SUPPLIED INFORMATION

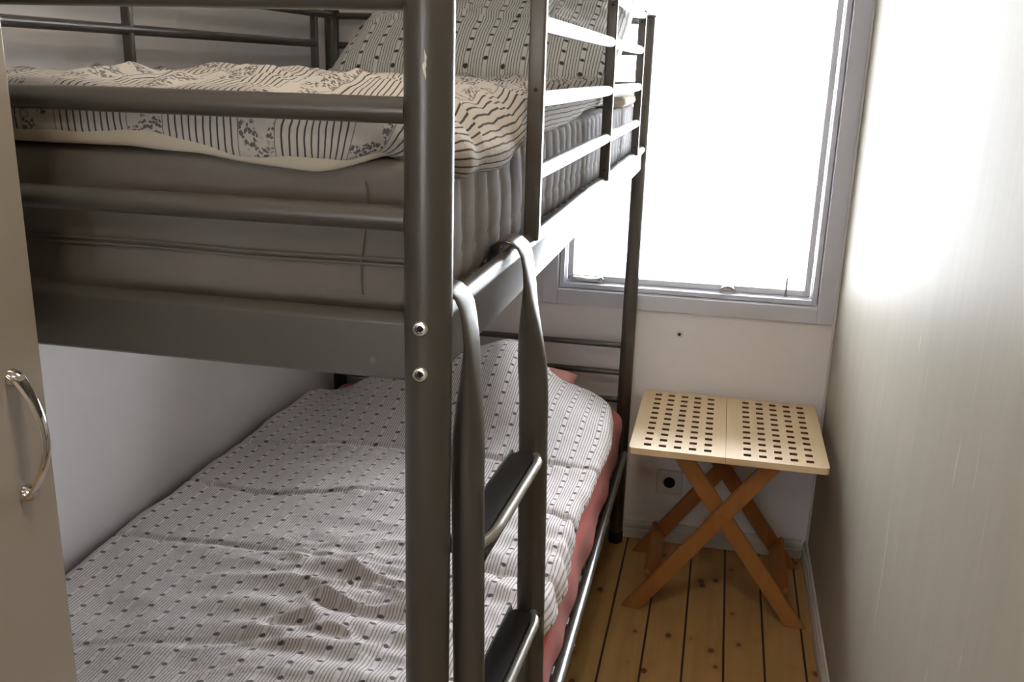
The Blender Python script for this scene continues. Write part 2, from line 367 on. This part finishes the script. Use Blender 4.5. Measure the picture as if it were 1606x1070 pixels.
# worn paint chip on the near post
ch = MB(); ch.add([(.0015+R*math.sin(a)*0, 0, 0) for a in ()], [])
cv_ = []; cf_ = []
cz = [(1.487, .0002), (1.484, .0005), (1.481, .0010), (1.478, .0006), (1.475, .0017), (1.472, .0011), (1.468, .0008), (1.464, .0001)]
rr_ = R+.0003
for z, w in cz:
    for sg in (-1, 0, 1):
        a = .14+sg*w/rr_+.03*math.sin(z*400); cv_.append((rr_*math.sin(a), -rr_*math.cos(a), z))
for i in range(len(cz)-1):
    for j in range(2): cf_.append([i*3+j, i*3+j+1, i*3+j+4, i*3+j+3])
simple('bare_metal', (0.62, 0.56, 0.46), 0.5, 0.2)
mk('paint_chip', cv_, cf_, 'bare_metal', bpy.data.objects['post'])
RT = .0103
def rail(p0, p1, name='guard_rail', r=RT, mat='guard_paint', bend=None):
    return MB().tube(line(p0, p1, 4), r, 20).build(name, mat, bed, smooth=True)
# end frames, near (y = 0) and far (y = L); both bunks
for y in (0, L):
    for z in RAILZ: rail((-WB+R-.002, y, z), (-R+.002, y, z), 'end_rail', .0112 if y == 0 else .0095)
    for z in (.664, .576, .486): rail((-WB+R-.002, y, z), (-R+.002, y, z), 'end_rail', .0092)
def end_beam(y, s, z0, z1):
    # plate with rounded upper and lower lips, like the folded steel end of the bed
    prof = [(0.004, z0+.002), (0.0, z0+.005), (0.0, z0+.0065), (0, z0+.014), (0, z1-.016), (0, z1-.0105), (0, z1-.009), (.003, z1-.004), (.009, z1), (.016, z1-.002), (.016, z1-.005), (.010, z1-.004), (.006, z1-.008), (.004, z1-.014), (.003, (z0+z1)/2), (.004, z0+.008), (.012, z0+.003), (.012, z0)]
    vs = [(x, y+s*(d-.0015), z) for x in (-WB+R-.002, -R+.0018) for d, z in prof]; k = len(prof)
    o = MB().add(vs, [[j, (j+1) % k, k+(j+1) % k, k+j] for j in range(k)]+[list(range(k))[::-1], list(range(k, 2*k))]).build('end_beam', 'bed_paint', bed, smooth=True)
    return o
for z0, z1 in ((1.197, 1.262), (.262, .325)):
    e = end_beam(0, 1, z0, z1); end_beam(L, -1, z0, z1)
    MB().lathe((-.052, -.0022, z0+.020), (0, -1, 0), [(.003, 0), (.003, .0008)], 14).build('rivet', 'mattress_seam', e)
def side_beam(x, s, z0, z1, mat='bed_paint'):
    # s=+1: outer side towards +x ; rolled top
    prof = [(.002, z0), (.0045, z0+.002), (.0045, z1-.026)]
    for i in range(9):
        a = -.35+i*(PI+.35)/8; prof.append((.002+.0105*math.cos(a), z1-.0105+.0105*math.sin(a)))
    prof += [(-.012, z1-.013), (-.014, z1-.012), (-.014, z1-.0155), (-.006, z1-.018), (.001, z1-.028), (.001, z0+.001)]
    k = len(prof); ys = [R-.004, .06, 1.0, 1.93, L-R+.004]; vs = []
    for y in ys:
        q = 0.0
        for d, z in prof: vs.append((x+s*d, y, z))
    fs = []
    for i in range(len(ys)-1):
        for j in range(k): fs.append([i*k+j, i*k+(j+1) % k, (i+1)*k+(j+1) % k, (i+1)*k+j])
    fs += [list(range(k))[::-1], [(len(ys)-1)*k+j for j in range(k)]]
    return MB().add(vs, fs).build('side_beam', mat, bed, smooth=True)
side_beam(0.003, 1, 1.2025, 1.2705); side_beam(-WB-.003, -1, 1.2025, 1.2705)
for x, s in ((.003, 1), (-WB-.003, -1)):
    b = side_beam(x, s, .258, .318)
    rt = MB().tube(line((x+s*.010, R, .316), (x+s*.010, L-R, .316), 4), .0100, 18).build('rail_tube', 'bright_steel', b, smooth=True)
    MB().lathe((x+s*.0195, .95, .312), (s, 0, 0), [(.004, 0), (.004, .002), (.002, .003)], 14).build('screw', 'steel_bolt', rt, smooth=True)
# slats under both mattresses
for zz in (1.245, .309):
    for i in range(30):
        y = .117+.0615*i
        MB().box(-WB+.002, -.004, y-.014, y+.014, zz-.004, zz+.0035, .001).build('slat', 'metal_slat', bed)
# guard rail frames on both sides
for sx, bars in ((1, (.406, 1.132, 1.752)), (-1, (.10, .990, 1.885))):
    xg = .0115 if sx == 1 else -.938
    y0, y1 = bars[0], bars[-1]
    for z in RAILZ:
        MB().tube(line((xg+(-.002 if sx > 0 else 0), y0+.0072, z), (xg+(-.002 if sx > 0 else 0), y1+(.12 if z > 1.6 and sx < 0 else 0), z), 4), RT, 20).build('guard_rail', 'guard_paint', bed, smooth=True)
    for yb_ in bars:
        g_ = MB().box(xg-.0115, xg+.0085, yb_-.0075, yb_+.0075, 1.263 if sx > 0 else 1.225, 1.624, .0035, 3).build('guard_post', 'guard_paint', bed, smooth=True)
        for z in ((1.285, 1.596) if yb_ > .5 else (1.45,)):
            MB().lathe((xg-.001, yb_-.0074, z), (0, -1, 0), [(.0025, 0), (.0025, .0008)], 12).build('screw', 'dark_hole', g_)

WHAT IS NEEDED
Working from the lines above, reproduce the material exactly and exclude its pictures.

COMPLETE RESPONSE
The Blender Python script for this scene continues. Write part 2, from line 367 on. This part finishes the script. Use Blender 4.5. Measure the picture as if it were 1606x1070 pixels.
# worn paint chip on the near post
ch = MB(); ch.add([(.0015+R*math.sin(a)*0, 0, 0) for a in ()], [])
cv_ = []; cf_ = []
cz = [(1.487, .0002), (1.484, .0005), (1.481, .0010), (1.478, .0006), (1.475, .0017), (1.472, .0011), (1.468, .0008), (1.464, .0001)]
rr_ = R+.0003
for z, w in cz:
    for sg in (-1, 0, 1):
        a = .14+sg*w/rr_+.03*math.sin(z*400); cv_.append((rr_*math.sin(a), -rr_*math.cos(a), z))
for i in range(len(cz)-1):
    for j in range(2): cf_.append([i*3+j, i*3+j+1, i*3+j+4, i*3+j+3])
simple('bare_metal', (0.62, 0.56, 0.46), 0.5, 0.2)
mk('paint_chip', cv_, cf_, 'bare_metal', bpy.data.objects['post'])
RT = .0103
def rail(p0, p1, name='guard_rail', r=RT, mat='guard_paint', bend=None):
    return MB().tube(line(p0, p1, 4), r, 20).build(name, mat, bed, smooth=True)
# end frames, near (y = 0) and far (y = L); both bunks
for y in (0, L):
    for z in RAILZ: rail((-WB+R-.002, y, z), (-R+.002, y, z), 'end_rail', .0112 if y == 0 else .0095)
    for z in (.664, .576, .486): rail((-WB+R-.002, y, z), (-R+.002, y, z), 'end_rail', .0092)
def end_beam(y, s, z0, z1):
    # plate with rounded upper and lower lips, like the folded steel end of the bed
    prof = [(0.004, z0+.002), (0.0, z0+.005), (0.0, z0+.0065), (0, z0+.014), (0, z1-.016), (0, z1-.0105), (0, z1-.009), (.003, z1-.004), (.009, z1), (.016, z1-.002), (.016, z1-.005), (.010, z1-.004), (.006, z1-.008), (.004, z1-.014), (.003, (z0+z1)/2), (.004, z0+.008), (.012, z0+.003), (.012, z0)]
    vs = [(x, y+s*(d-.0015), z) for x in (-WB+R-.002, -R+.0018) for d, z in prof]; k = len(prof)
    o = MB().add(vs, [[j, (j+1) % k, k+(j+1) % k, k+j] for j in range(k)]+[list(range(k))[::-1], list(range(k, 2*k))]).build('end_beam', 'bed_paint', bed, smooth=True)
    return o
for z0, z1 in ((1.197, 1.262), (.262, .325)):
    e = end_beam(0, 1, z0, z1); end_beam(L, -1, z0, z1)
    MB().lathe((-.052, -.0022, z0+.020), (0, -1, 0), [(.003, 0), (.003, .0008)], 14).build('rivet', 'mattress_seam', e)
def side_beam(x, s, z0, z1, mat='bed_paint'):
    # s=+1: outer side towards +x ; rolled top
    prof = [(.002, z0), (.0045, z0+.002), (.0045, z1-.026)]
    for i in range(9):
        a = -.35+i*(PI+.35)/8; prof.append((.002+.0105*math.cos(a), z1-.0105+.0105*math.sin(a)))
    prof += [(-.012, z1-.013), (-.014, z1-.012), (-.014, z1-.0155), (-.006, z1-.018), (.001, z1-.028), (.001, z0+.001)]
    k = len(prof); ys = [R-.004, .06, 1.0, 1.93, L-R+.004]; vs = []
    for y in ys:
        q = 0.0
        for d, z in prof: vs.append((x+s*d, y, z))
    fs = []
    for i in range(len(ys)-1):
        for j in range(k): fs.append([i*k+j, i*k+(j+1) % k, (i+1)*k+(j+1) % k, (i+1)*k+j])
    fs += [list(range(k))[::-1], [(len(ys)-1)*k+j for j in range(k)]]
    return MB().add(vs, fs).build('side_beam', mat, bed, smooth=True)
side_beam(0.003, 1, 1.2025, 1.2705); side_beam(-WB-.003, -1, 1.2025, 1.2705)
for x, s in ((.003, 1), (-WB-.003, -1)):
    b = side_beam(x, s, .258, .318)
    rt = MB().tube(line((x+s*.010, R, .316), (x+s*.010, L-R, .316), 4), .0100, 18).build('rail_tube', 'bright_steel', b, smooth=True)
    MB().lathe((x+s*.0195, .95, .312), (s, 0, 0), [(.004, 0), (.004, .002), (.002, .003)], 14).build('screw', 'steel_bolt', rt, smooth=True)
# slats under both mattresses
for zz in (1.245, .309):
    for i in range(30):
        y = .117+.0615*i
        MB().box(-WB+.002, -.004, y-.014, y+.014, zz-.004, zz+.0035, .001).build('slat', 'metal_slat', bed)
# guard rail frames on both sides
for sx, bars in ((1, (.406, 1.132, 1.752)), (-1, (.10, .990, 1.885))):
    xg = .0115 if sx == 1 else -.938
    y0, y1 = bars[0], bars[-1]
    for z in RAILZ:
        MB().tube(line((xg+(-.002 if sx > 0 else 0), y0+.0072, z), (xg+(-.002 if sx > 0 else 0), y1+(.12 if z > 1.6 and sx < 0 else 0), z), 4), RT, 20).build('guard_rail', 'guard_paint', bed, smooth=True)
    for yb_ in bars:
        g_ = MB().box(xg-.0115, xg+.0085, yb_-.0075, yb_+.0075, 1.263 if sx > 0 else 1.225, 1.624, .0035, 3).build('guard_post', 'guard_paint', bed, smooth=True)
        for z in ((1.285, 1.596) if yb_ > .5 else (1.45,)):
            MB().lathe((xg-.001, yb_-.0074, z), (0, -1, 0), [(.0025, 0), (.0025, .0008)], 12).build('screw', 'dark_hole', g_)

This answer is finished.